Refiriéndose a algunos que se tenían por justos y despreciaban a los demás, dijo también esta parábola: “Dos hombres subieron al Templo para orar: uno era fariseo y el otro, publicano. El fariseo, de pie, oraba así: ‘Dios mío, te doy gracias porque no soy como los demás hombres, que son ladrones, injustos y adúlteros; ni tampoco como ese publicano. Ayuno dos veces por semana y pago la décima parte de todas mis entradas’. En cambio el publicano, manteniéndose a distancia, no se animaba siquiera a levantar los ojos al cielo, sino que se golpeaba el pecho, diciendo: ‘¡Dios mío, ten piedad de mí, que soy un pecador!’.Les aseguro que este último volvió a su casa justificado, pero no el primero. Porque todo el que se ensalza será humillado y el que se humilla será ensalzado”.
Dios no nos quiere perfectos, nos quiere humildes, nos quiere honestos. Desea que nos acerquemos a él tal como somos y que abramos el corazón a su misericordia. Porque todos necesitamos de su amor y su perdón. Todos tenemos nuestros límites y fragilidades, tenemos nuestras fallas y nuestro pecado. Acercarnos a Dios nuestro Padre, es reconocer nuestra verdad necesitada siempre de salvación y es dejarnos redimir por el Señor.

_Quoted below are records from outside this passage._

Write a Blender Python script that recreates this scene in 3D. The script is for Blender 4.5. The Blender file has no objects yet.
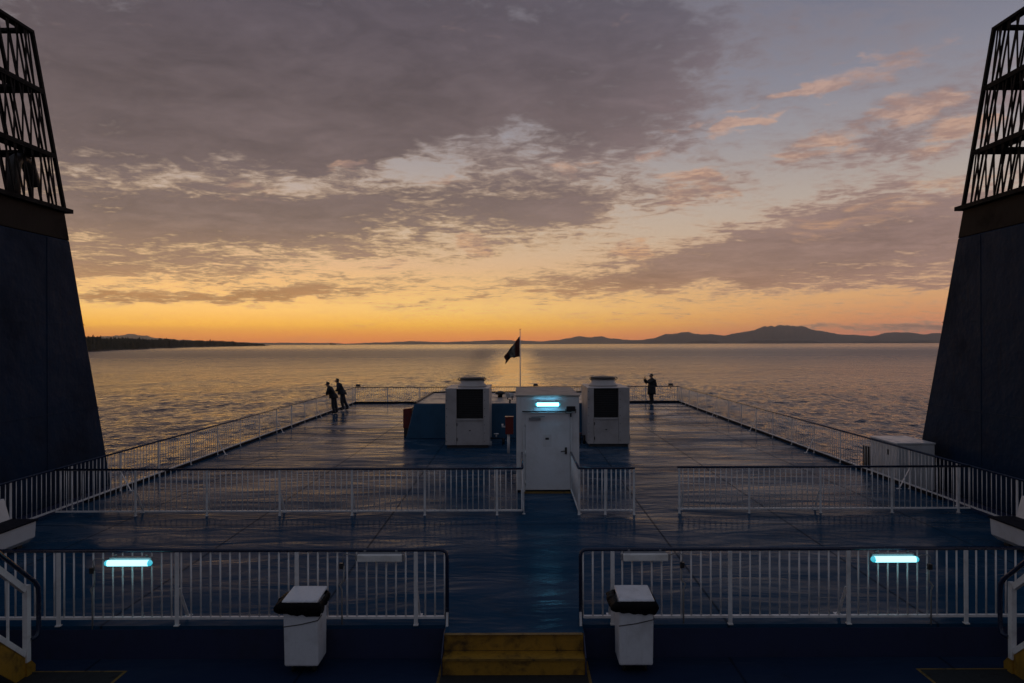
import bpy, bmesh, math, random
import numpy as np
from mathutils import Matrix, Vector, noise as mnoise

random.seed(7)
R = math.radians
C = bpy.context.scene.collection
SC = bpy.context.scene

# ------------------------------------------------------------------ camera
F = 683.0
VPX, VPY = 518.6, 342.6
cam_d = bpy.data.cameras.new("camera")
cam = bpy.data.objects.new("camera", cam_d)
C.objects.link(cam)
cam_d.sensor_width = 36.0
cam_d.lens = 36.0 * F / 1024.0
cam_d.clip_start = 0.1
cam_d.clip_end = 150000.0
cam.matrix_world = (Matrix.Translation((0, 0, 3.6)) @ Matrix.Rotation(math.pi / 2 + 0.0016, 4, 'X') @ Matrix.Rotation(-0.0030, 4, 'Z'))
cam_d.shift_x = -6.6 / 1024.0
SC.camera = cam

SC.view_settings.view_transform = 'Standard'
SC.view_settings.look = 'None'
SC.view_settings.gamma = 1.0
SC.view_settings.exposure = 0.0
SC.view_settings.use_curve_mapping = False
SC.render.engine = 'CYCLES'
SC.cycles.max_bounces = 6
SC.cycles.volume_bounces = 0
SC.cycles.sample_clamp_indirect = 4.0


# ------------------------------------------------------------------ node helper
class NT:
    def __init__(self, tree):
        self.t = tree
        self.n = tree.nodes
        self.l = tree.links

    def new(self, typ, **kw):
        nd = self.n.new(typ)
        for k, v in kw.items():
            setattr(nd, k, v)
        return nd

    def put(self, sock, v):
        if v is None:
            return
        if isinstance(v, bpy.types.NodeSocket):
            self.l.new(v, sock)
        else:
            if sock.type == 'RGBA' and len(v) == 3:
                v = (*v, 1.0)
            sock.default_value = v

    def math(self, op, a, b=None, c=None, clamp=False):
        nd = self.new('ShaderNodeMath', operation=op, use_clamp=clamp)
        self.put(nd.inputs[0], a)
        self.put(nd.inputs[1], b)
        self.put(nd.inputs[2], c)
        return nd.outputs[0]

    def mix(self, fac, a, b, blend='MIX'):
        nd = self.new('ShaderNodeMix', data_type='RGBA', blend_type=blend)
        self.put(nd.inputs[0], fac)
        self.put(nd.inputs[6], a)
        self.put(nd.inputs[7], b)
        return nd.outputs[2]

    def sm(self, v, lo, hi, a=0.0, b=1.0, kind='SMOOTHSTEP'):
        nd = self.new('ShaderNodeMapRange', interpolation_type=kind)
        self.put(nd.inputs[0], v)
        self.put(nd.inputs[1], lo)
        self.put(nd.inputs[2], hi)
        self.put(nd.inputs[3], a)
        self.put(nd.inputs[4], b)
        return nd.outputs[0]

    def ramp(self, fac, stops, interp='LINEAR'):
        nd = self.new('ShaderNodeValToRGB')
        cr = nd.color_ramp
        cr.interpolation = interp
        while len(cr.elements) < len(stops):
            cr.elements.new(0.5)
        for e, (p, col) in zip(cr.elements, sorted(stops)):
            e.position = p
            e.color = (*col, 1.0)
        self.put(nd.inputs[0], fac)
        return nd.outputs[0]

    def noise(self, vec, scale, detail=4.0, rough=0.55, dist=0.0, lac=2.0):
        nd = self.new('ShaderNodeTexNoise')
        self.put(nd.inputs['Vector'], vec)
        nd.inputs['Scale'].default_value = scale
        nd.inputs['Detail'].default_value = detail
        nd.inputs['Roughness'].default_value = rough
        nd.inputs['Distortion'].default_value = dist
        nd.inputs['Lacunarity'].default_value = lac
        return nd.outputs['Fac']

    def mapping(self, vec, loc=(0, 0, 0), rot=(0, 0, 0), scale=(1, 1, 1), kind='POINT'):
        nd = self.new('ShaderNodeMapping', vector_type=kind)
        self.put(nd.inputs['Vector'], vec)
        nd.inputs['Location'].default_value = loc
        nd.inputs['Rotation'].default_value = rot
        nd.inputs['Scale'].default_value = scale
        return nd.outputs[0]

    def xyz(self, vec):
        nd = self.new('ShaderNodeSeparateXYZ')
        self.put(nd.inputs[0], vec)
        return nd.outputs

    def vec(self, x, y, z):
        nd = self.new('ShaderNodeCombineXYZ')
        self.put(nd.inputs[0], x)
        self.put(nd.inputs[1], y)
        self.put(nd.inputs[2], z)
        return nd.outputs[0]


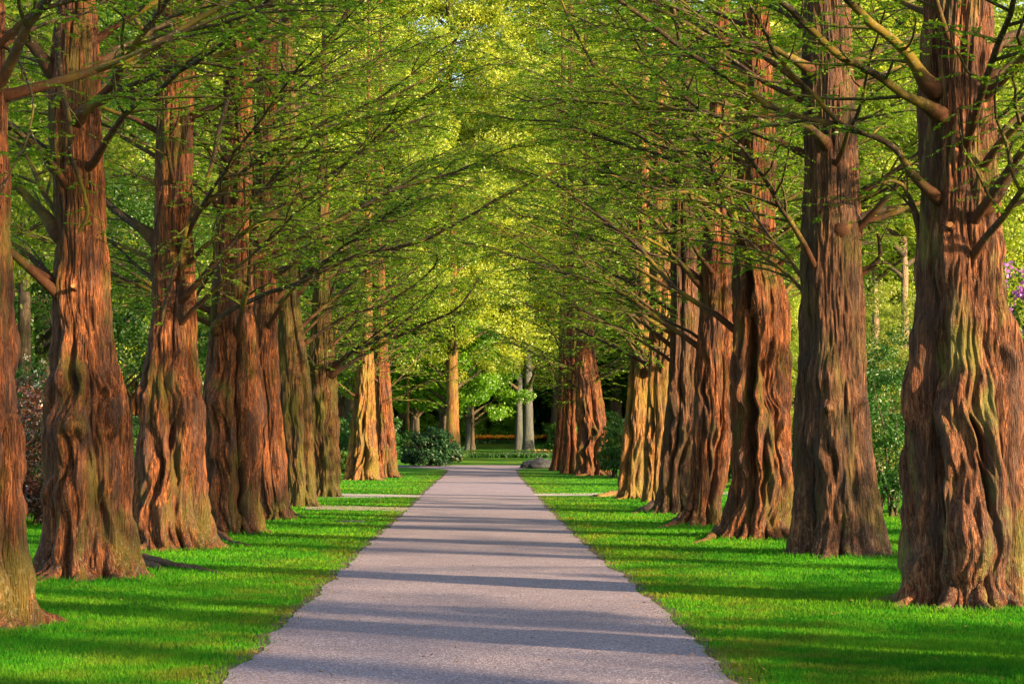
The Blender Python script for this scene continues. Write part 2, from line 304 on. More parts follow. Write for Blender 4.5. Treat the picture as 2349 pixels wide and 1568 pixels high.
# ------------------------------------------------------------------ redwood trunks
def trunk_mesh(name, prof, Yc, seed, mat, nth, zfine, zvis, K=9, amp=1., holes=(), bumps=()):
    """prof: list of (py, xl, xr) outline; returns mesh in local coords about the base point, plus centre/radius functions"""
    rng = np.random.RandomState(seed)
    pz, pl, pr = [], [], []
    for py, a, b in prof:
        q = at(a, py, Yc); q2 = at(b, py, Yc); pz.append(q.z); pl.append(q.x); pr.append(q2.x)
    o = np.argsort(pz); pz = np.array(pz)[o]; pl = np.array(pl)[o]; pr = np.array(pr)[o]
    g0 = float(tz(Yc)); pz[0] = min(pz[0], g0)
    ztop, hl = pz[-1], (pr[-1]-pl[-1])/2
    c_ = (pr[-1]+pl[-1])/2
    H = 21.5+rng.rand()*2
    if ztop < H-1:
        pz = np.append(pz, H); pl = np.append(pl, c_-.06); pr = np.append(pr, c_+.06)
    z = np.concatenate([np.arange(g0-.2, zvis, zfine), np.linspace(zvis, H, 40)]); nz = len(z)
    XL = np.interp(z, pz, pl); XR = np.interp(z, pz, pr)
    ker = np.exp(-np.linspace(-2, 2, 21)**2); ker /= ker.sum(); n_ = 10
    sm = lambda a: np.convolve(np.pad(a, n_, 'edge'), ker, 'valid')
    XL, XR = sm(XL), sm(XR)
    CX, R = (XL+XR)/2, (XR-XL)/2
    bx = float(np.interp(g0+.6, z, CX)); base = Vector((bx, Yc, g0))
    zl = (z-g0)[:, None]; th = (np.arange(nth)/nth*2*math.pi)[None]
    A = amp*(.55+1.05*np.exp(-np.clip(zl, 0, 99)/3.0)+1.3*np.exp(-np.clip(zl, 0, 99)/.45))
    tw = .5*pn(zl*.22, seed*1.7, 0, seed)+.12*pn(zl*.8, seed*3.1, 0, seed)
    E = 0; v1 = np.zeros((nz, nth)); v2 = np.zeros((nz, nth))
    for k in range(K):
        a = 2*math.pi*(k+rng.uniform(-.22, .22))/K+tw+.22*pn(zl*.45, k*5.3, 1, seed)+.07*pn(zl*1.6, k*9.3, 1, seed)
        s = rng.uniform(.24, .46)*(1+.35*pn(zl*.5, k*3.3, 2, seed)); rho = (1.02-s)*(1+.14*pn(zl*.55, k*2.2, 5, seed)+.05*pn(zl*2.1, k*1.2, 9, seed))
        d = th-a; sd = rho*np.sin(d); ok = (np.abs(sd) < s) & (np.cos(d) > 0)
        v = np.where(ok, rho*np.cos(d)+np.sqrt(np.clip(s*s-sd*sd, 0, None)), .5)
        E = E+np.exp(42*v); v2 = np.maximum(v2, np.minimum(v, v1)); v1 = np.maximum(v1, v)
    r = np.log(E)/42; r = r/r.mean(axis=1, keepdims=True)
    r = 1+A*(r-1)*1.25
    cre = np.exp(-((v1-v2)/.045)**2)*np.clip(.25+1.3*pn(zl*.7, th*1.0, seed*.37, seed+21), 0, 1)*(v1 > .52)
    # knobbly burls
    ct, st = np.cos(th), np.sin(th)
    Rm = R[:, None]
    kb = np.exp(-((zl-1.6)/1.9)**2)
    r = r+amp*(.17*kb+.04)*pn(ct*Rm*2.6, st*Rm*2.6, zl*1.5, seed+3)+amp*(.075*kb+.03)*pn(ct*Rm*6, st*Rm*6, zl*2.6, seed+4)+amp*(.03*kb+.01)*pn(ct*Rm*13, st*Rm*13, zl*3.5, seed+14)
    wx = .35*pn(ct*Rm*1.6, st*Rm*1.6, zl*.6, seed+41)
    r = r+amp*(.26*kb+.03)*(np.abs(pn(ct*Rm*2.7+wx, st*Rm*2.7, zl*.85+wx*.6, seed+42))*2-.45)+amp*(.11*kb+.02)*(np.abs(pn(ct*Rm*6.5+wx*2, st*Rm*6.5, zl*1.35+wx*.6, seed+43))*2-.45)
    def place(px, py):
        q = at(px, py, Yc); zz = q.z-g0; c = np.interp(q.z, z, CX); rr = np.interp(q.z, z, R)
        return -math.acos(max(-.97, min(.97, (q.x-c)/rr))), zz, rr
    ppm = FPX/Yc
    rim = 0
    for (px, py, w, h, dep) in list(holes)+[(b[0], b[1], b[2], b[3], -1.5*b[4]) for b in bumps]:
        t0, z0, rr = place(px, py)
        dth = (th-t0+math.pi) % (2*math.pi)-math.pi
        dx = (dth*rr+.04*pn(zl*3, px, 0, seed)-0.18*(zl-z0)*rng.uniform(-1, 1))/(w/ppm); dz = (zl-z0)/(h/ppm)
        q = dx*dx+dz*dz
        r = r-dep/rr*np.exp(-q*q if dep > 0 else -q)
        if dep > 0: r = r+.15*dep/rr*np.exp(-((np.sqrt(q)-1.7)/.5)**2)
    r = r-.14*amp*cre*np.clip(1.1-zl/6, .1, 1)
    r = np.clip(r, .3, 2)
    # fibrous bark
    u = th+tw*1.0
    cu, su = np.cos(u), np.sin(u); R0 = np.clip(Rm, .25, 1.2).mean()
    wob = .35*pn(cu*R0*3, su*R0*3, zl*1.2, seed+8)
    f = .4*ridged(cu*R0*9+wob, su*R0*9, zl*.7, seed+5)+.45*ridged(cu*R0*19+wob, su*R0*19, zl*1.6, seed+6)+.3*pn(cu*R0*42, su*R0*42, zl*4.5, seed+7)
    pl_ = np.tanh(7*pn(cu*R0*11+wob, su*R0*11, zl*1.7, seed+31)); pl2 = np.tanh(6*pn(cu*R0*24, su*R0*24, zl*2.6, seed+32))
    f = f+.30*pl_+.22*pl2
    X = Rm*r*ct; Yy = Rm*r*st*.95
    mn, mx = sm(X.min(1)), sm(X.max(1)); sc = (2*R/(mx-mn))[:, None]; ce = ((mx+mn)/2)[:, None]
    X = (X-ce)*sc; Yy = Yy*sc
    dsp = f*.038*np.clip(Rm/.35, .4, 1.3)*(.6+.4*amp)
    X = X+ct*dsp; Yy = Yy+st*dsp
    V = np.stack([X+(CX-bx)[:, None], Yy, np.repeat(zl, nth, 1)], -1).reshape(-1, 3)
    i = (np.arange(nz-1)*nth)[:, None]; j = np.arange(nth)[None]; j2 = (j+1) % nth
    F = np.stack([i+j, i+j2, i+nth+j2, i+nth+j], -1).reshape(-1, 4)
    me = mesh_np(name, V, [F], mat)
    return me, base, (lambda zz: float(np.interp(zz+g0, z, CX))-bx), (lambda zz: float(np.interp(zz+g0, z, R)))

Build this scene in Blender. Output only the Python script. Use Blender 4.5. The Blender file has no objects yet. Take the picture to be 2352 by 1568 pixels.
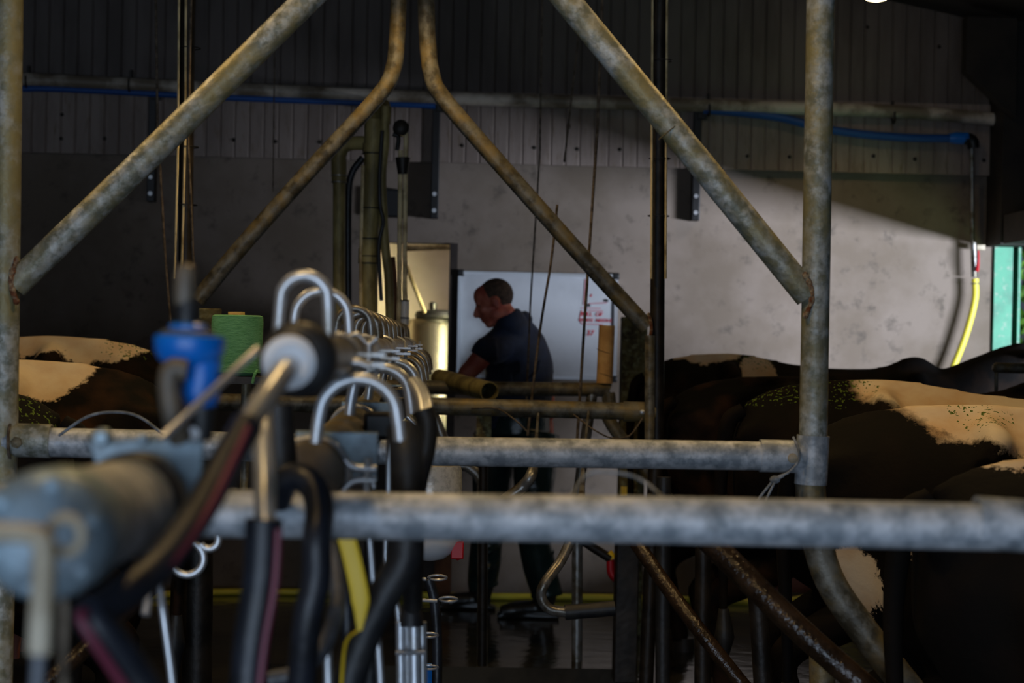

Dios no viene en búsqueda de ideales, sino viene a buscarnos a nosotros, a cada uno, para anunciarnos un camino de salvación que parte de su amor gratuito, y que a todo aquel que lo abraza lo involucra en esta misma vía del amor que se vuelve fraternidad, solidaridad y perdón. Una enorme tentación que podemos tener es aquella de la mirada fantasiosa de sentirnos perfectos y seguros de nosotros mismos, poniéndonos las máscaras que disimulen o nieguen nuestras fragilidades. Esto redundará en centrarnos en nosotros mismos, juzgando a los demás, condenando y despreciando a otros para salir siempre bien parados. Quien actúa así, también distorsiona su imagen de Dios. Piensa que Dios valora sus caretas; que se queda en juicios superficiales, y que promueve los guetos y muros que nos fabricamos para separar a buenos de malos, según nuestros criterios tramposos y egoístas.
En el Evangelio de hoy, Jesús nos llama a bajar de cualquier pedestal que nos hayamos subido y que rompa con nuestra misión de fraternidad. A su vez, nos invita a la autenticidad ante Dios, buscando su amor y su gracia.
Vemos en la parábola a un fariseo y un publicano. Uno conocido por ser cumplidor de la ley; el otro, por colaborar con un régimen injusto. El primero da gracias, pero no es una acción de gracias legítima. Más que agradecer a Dios, casi que tendría que ser Dios el agradecido por tenerlo en sus filas. Se cree mejor que los demás y su agradecimiento es por él mismo, por lo bueno que es y lo cumplidor que ha sido. Creyéndose así, desprecia al publicano, lo juzga y lo condena. Este último, sabiéndose pecador, se siente avergonzado y, arrepentido, de su modo de actuar, pide perdón y lo hace con humildad. Así se encontró con el perdón de Dios, lo que no le sucedió al fariseo. Dios sabe de la complejidad de nuestro corazón, sabe de nuestras luchas, y quiere derramar sobre nosotros su amor y su perdón para que alcanzados por su gracia seamos agentes de la fraternidad del Reino. Que importante es que no sucumbamos a ningún orgullo y soberbia que nos haga sentirnos buenos construyendo muros que nos separen de los demás.
Pidamos la gracia de la honestidad para con Dios y con nosotros mismos, que ella nos permita reconocernos pecadores, amados y llamados a colaborar con Dios en la búsqueda de la fraternidad del Reino. Que Dios nos bendiga y fortalezca.